** Problem statement **
Leaving out every picture, retype the lines below from the top through the one that contains "sc.camera = cam".

***

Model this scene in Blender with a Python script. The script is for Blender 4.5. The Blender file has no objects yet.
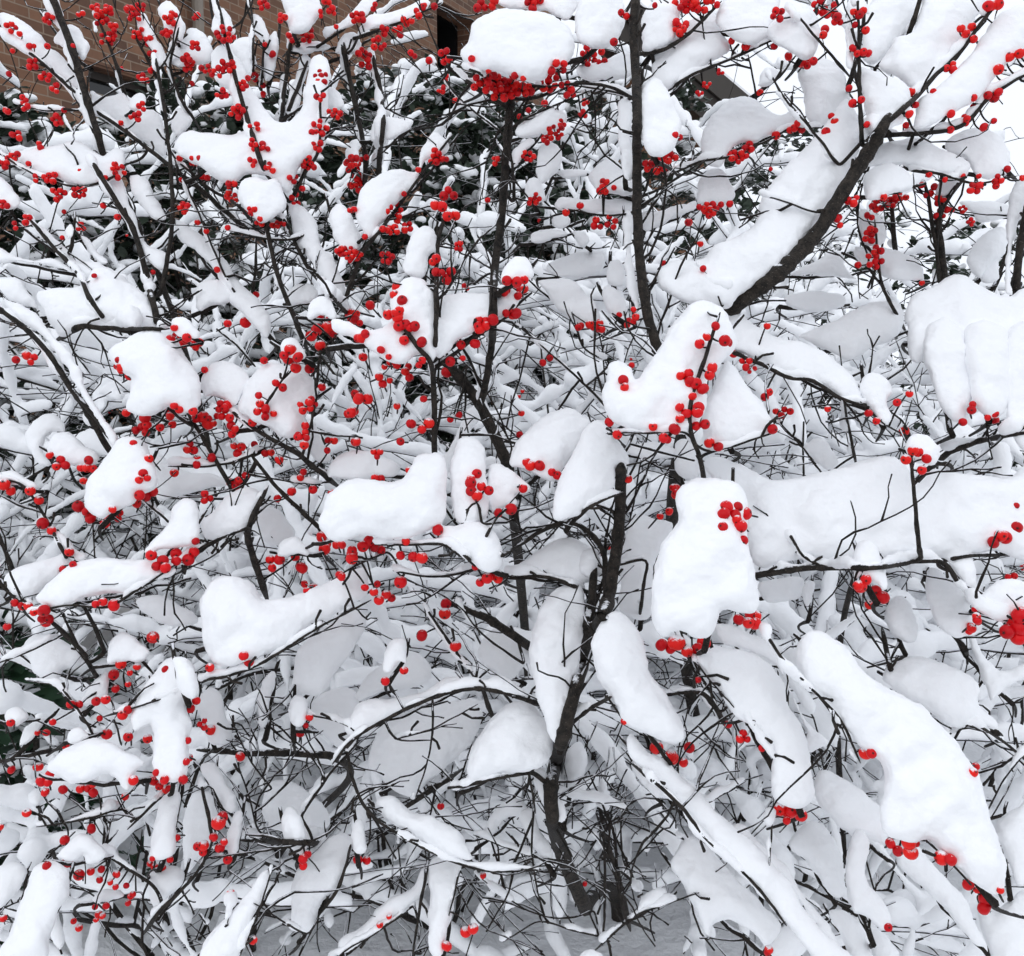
import bpy, bmesh, math, random, time
import numpy as np
from mathutils import Vector, Matrix, noise
from mathutils.geometry import delaunay_2d_cdt

T0 = time.time()
sc = bpy.context.scene
COL = sc.collection

# ------------------------------------------------------------------ camera, sky, sun, exposure
F_PX, CX, CY = 950.0, 512.0, 478.0
EYE = Vector((0.0, 0.0, 1.15))
PITCH = math.radians(8.7)
cam_data = bpy.data.cameras.new("camera")
cam = bpy.data.objects.new("camera", cam_data)
COL.objects.link(cam)
cam.location = EYE
cam.rotation_euler = (math.radians(90) - PITCH, 0, 0)
cam_data.sensor_fit = 'HORIZONTAL'
cam_data.sensor_width = 36.0
cam_data.lens = 36.0 * F_PX / 1024.0
cam_data.clip_start = 0.02
cam_data.clip_end = 2000
sc.camera = cam

SUN_EL, SUN_AZ = math.radians(36), math.radians(196)
world = bpy.data.worlds.new("World")
sc.world = world
world.use_nodes = True
wn = world.node_tree
sky = wn.nodes.new('ShaderNodeTexSky')
sky.sky_type = 'NISHITA'
sky.sun_disc = False
sky.sun_elevation = SUN_EL
sky.sun_rotation = SUN_AZ
sky.dust_density = 4.0
sky.air_density = 1.0
hs = wn.nodes.new('ShaderNodeHueSaturation')
hs.inputs['Saturation'].default_value = 0.22
wn.links.new(sky.outputs[0], hs.inputs['Color'])
bg = wn.nodes['Background']
ov = wn.nodes.new('ShaderNodeMix'); ov.data_type = 'RGBA'          # a closed cloud layer evens the sky out
ov.inputs[0].default_value = 0.92
ov.inputs[7].default_value = (12.1, 12.8, 14.0, 1)
wn.links.new(hs.outputs[0], ov.inputs[6])
wn.links.new(ov.outputs[2], bg.inputs[0])
bg.inputs[1].default_value = 0.15
sun_d = bpy.data.lights.new("sun", 'SUN')
sun = bpy.data.objects.new("sun", sun_d)
COL.objects.link(sun)
sun_d.energy = 0.5
sun_d.angle = math.radians(60)
sun_d.color = (1.0, 0.985, 0.965)
sd = Vector((math.sin(SUN_AZ) * math.cos(SUN_EL), math.cos(SUN_AZ) * math.cos(SUN_EL), math.sin(SUN_EL)))
sun.rotation_euler = (-sd).to_track_quat('-Z', 'Y').to_euler()
sc.view_settings.view_transform = 'Standard'
sc.view_settings.look = 'None'
sc.view_settings.exposure = -0.80
sc.view_settings.gamma = 1.0
sc.cycles.use_denoising = True
sc.cycles.max_bounces = 18
sc.cycles.diffuse_bounces = 16
sc.cycles.sample_clamp_indirect = 8

RIGHT = Vector((1, 0, 0))
FWD = Vector((0, math.cos(PITCH), -math.sin(PITCH)))
UPC = Vector((0, math.sin(PITCH), math.cos(PITCH)))

def at(x, y, d):
    return EYE + RIGHT * ((x - CX) / F_PX * d) + UPC * ((CY - y) / F_PX * d) + FWD * d

def project(p):
    v = p - EYE
    d = v.dot(FWD)
    if d < 1e-3:
        return None
    return CX + v.dot(RIGHT) / d * F_PX, CY - v.dot(UPC) / d * F_PX, d

def on_ground(x, y):
    a, b = at(x, y, 1.0), EYE
    t = (0.0 - b.z) / (a.z - b.z)
    return b + (a - b) * t

TILE = {'A': (0, 0), 'B': (340, 0), 'C': (664, 0), 'D': (0, 310), 'E': (340, 310), 'F': (664, 310),
        'G': (0, 616), 'H': (340, 616), 'I': (664, 616),
        'J': (180, 0, 0.2539), 'K': (0, 200, 0.2301), 'L': (480, 90, 0.251), 'N': (780, 160, 0.272)}
ZS = 360.0 / 1012.0

def tp(tile, x, y):
    t = TILE[tile]
    s = t[2] if len(t) > 2 else ZS
    return t[0] + x * s, t[1] + y * s

# ------------------------------------------------------------------ materials
def nd(nt, kind, **kw):
    n = nt.nodes.new(kind)
    for k, v in kw.items():
        if k in n.inputs:
            n.inputs[k].default_value = v
        else:
            setattr(n, k, v)
    return n

def new_mat(name):
    m = bpy.data.materials.new(name)
    m.use_nodes = True
    nt = m.node_tree
    return m, nt, nt.nodes['Principled BSDF']

def snow_material(name, col, bump, scale=1.0):
    m, nt, p = new_mat(name)
    p.inputs['Base Color'].default_value = (*col, 1)
    p.inputs['Roughness'].default_value = 0.6
    p.inputs['Specular IOR Level'].default_value = 0.25
    geo = nt.nodes.new('ShaderNodeNewGeometry')
    n1 = nd(nt, 'ShaderNodeTexNoise', Scale=70.0 * scale, Detail=3.0, Roughness=0.55)
    n2 = nd(nt, 'ShaderNodeTexNoise', Scale=420.0 * scale, Detail=3.0, Roughness=0.7)
    nt.links.new(geo.outputs['Position'], n1.inputs['Vector'])
    nt.links.new(geo.outputs['Position'], n2.inputs['Vector'])
    mx = nt.nodes.new('ShaderNodeMath'); mx.operation = 'MULTIPLY_ADD'
    nt.links.new(n2.outputs['Fac'], mx.inputs[0]); mx.inputs[1].default_value = 0.22
    nt.links.new(n1.outputs['Fac'], mx.inputs[2])
    b = nd(nt, 'ShaderNodeBump', Strength=bump, Distance=0.009 / scale)
    nt.links.new(mx.outputs[0], b.inputs['Height'])
    nt.links.new(b.outputs[0], p.inputs['Normal'])
    return m

M_SNOW = snow_material("fresh_snow", (0.95, 0.955, 0.965), 0.22)
M_SNOW_G = snow_material("ground_snow", (0.94, 0.947, 0.96), 0.45, 0.25)

def bark_material(name, dark, light, sc_=160.0, film=1.55):
    m, nt, p = new_mat(name)
    geo = nt.nodes.new('ShaderNodeNewGeometry')
    n1 = nd(nt, 'ShaderNodeTexNoise', Scale=sc_, Detail=5.0, Roughness=0.65)
    n2 = nd(nt, 'ShaderNodeTexNoise', Scale=sc_ * 4, Detail=2.0)
    nt.links.new(geo.outputs['Position'], n1.inputs['Vector'])
    nt.links.new(geo.outputs['Position'], n2.inputs['Vector'])
    r = nt.nodes.new('ShaderNodeValToRGB')
    r.color_ramp.elements[0].position = 0.35
    r.color_ramp.elements[0].color = (*dark, 1)
    r.color_ramp.elements[1].position = 0.72
    r.color_ramp.elements[1].color = (*light, 1)
    nt.links.new(n1.outputs['Fac'], r.inputs[0])
    vo = nd(nt, 'ShaderNodeTexVoronoi', Scale=sc_ * 2.2)
    nt.links.new(geo.outputs['Position'], vo.inputs['Vector'])
    lm = nt.nodes.new('ShaderNodeMapRange')
    lm.inputs['From Min'].default_value = 0.16; lm.inputs['From Max'].default_value = 0.10
    lm.inputs['To Max'].default_value = 0.7
    nt.links.new(vo.outputs['Distance'], lm.inputs['Value'])
    le = nt.nodes.new('ShaderNodeMix'); le.data_type = 'RGBA'
    nt.links.new(lm.outputs[0], le.inputs[0]); nt.links.new(r.outputs[0], le.inputs[6])
    le.inputs[7].default_value = (0.13, 0.11, 0.09, 1)
    # film of snow clinging to the upper side
    sx = nt.nodes.new('ShaderNodeSeparateXYZ')
    nt.links.new(geo.outputs['Normal'], sx.inputs[0])
    n3 = nd(nt, 'ShaderNodeTexNoise', Scale=55.0, Detail=5.0, Roughness=0.7)
    nt.links.new(geo.outputs['Position'], n3.inputs['Vector'])
    ma = nt.nodes.new('ShaderNodeMath'); ma.operation = 'MULTIPLY_ADD'
    nt.links.new(n3.outputs['Fac'], ma.inputs[0]); ma.inputs[1].default_value = 1.6
    nt.links.new(sx.outputs['Z'], ma.inputs[2])
    fm = nt.nodes.new('ShaderNodeMapRange')
    fm.inputs['From Min'].default_value = film; fm.inputs['From Max'].default_value = film + 0.10
    nt.links.new(ma.outputs[0], fm.inputs['Value'])
    fx = nt.nodes.new('ShaderNodeMix'); fx.data_type = 'RGBA'
    nt.links.new(fm.outputs[0], fx.inputs[0]); nt.links.new(le.outputs[2], fx.inputs[6])
    fx.inputs[7].default_value = (0.88, 0.89, 0.92, 1)
    nt.links.new(fx.outputs[2], p.inputs['Base Color'])
    p.inputs['Roughness'].default_value = 0.75
    p.inputs['Specular IOR Level'].default_value = 0.25
    b = nd(nt, 'ShaderNodeBump', Strength=0.7, Distance=0.002)
    ad = nt.nodes.new('ShaderNodeMath'); ad.operation = 'ADD'
    nt.links.new(n1.outputs['Fac'], ad.inputs[0]); nt.links.new(n2.outputs['Fac'], ad.inputs[1])
    nt.links.new(ad.outputs[0], b.inputs['Height'])
    nt.links.new(b.outputs[0], p.inputs['Normal'])
    return m

M_BARK = bark_material("wet_bark", (0.008, 0.007, 0.006), (0.050, 0.040, 0.032), 160.0, 1.72)
M_TWIG = bark_material("twig_bark", (0.009, 0.007, 0.006), (0.035, 0.027, 0.021), 240.0, 1.48)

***

** Written solution **
Model this scene in Blender with a Python script. The script is for Blender 4.5. The Blender file has no objects yet.
import bpy, bmesh, math, random, time
import numpy as np
from mathutils import Vector, Matrix, noise
from mathutils.geometry import delaunay_2d_cdt

T0 = time.time()
sc = bpy.context.scene
COL = sc.collection

# ------------------------------------------------------------------ camera, sky, sun, exposure
F_PX, CX, CY = 950.0, 512.0, 478.0
EYE = Vector((0.0, 0.0, 1.15))
PITCH = math.radians(8.7)
cam_data = bpy.data.cameras.new("camera")
cam = bpy.data.objects.new("camera", cam_data)
COL.objects.link(cam)
cam.location = EYE
cam.rotation_euler = (math.radians(90) - PITCH, 0, 0)
cam_data.sensor_fit = 'HORIZONTAL'
cam_data.sensor_width = 36.0
cam_data.lens = 36.0 * F_PX / 1024.0
cam_data.clip_start = 0.02
cam_data.clip_end = 2000
sc.camera = cam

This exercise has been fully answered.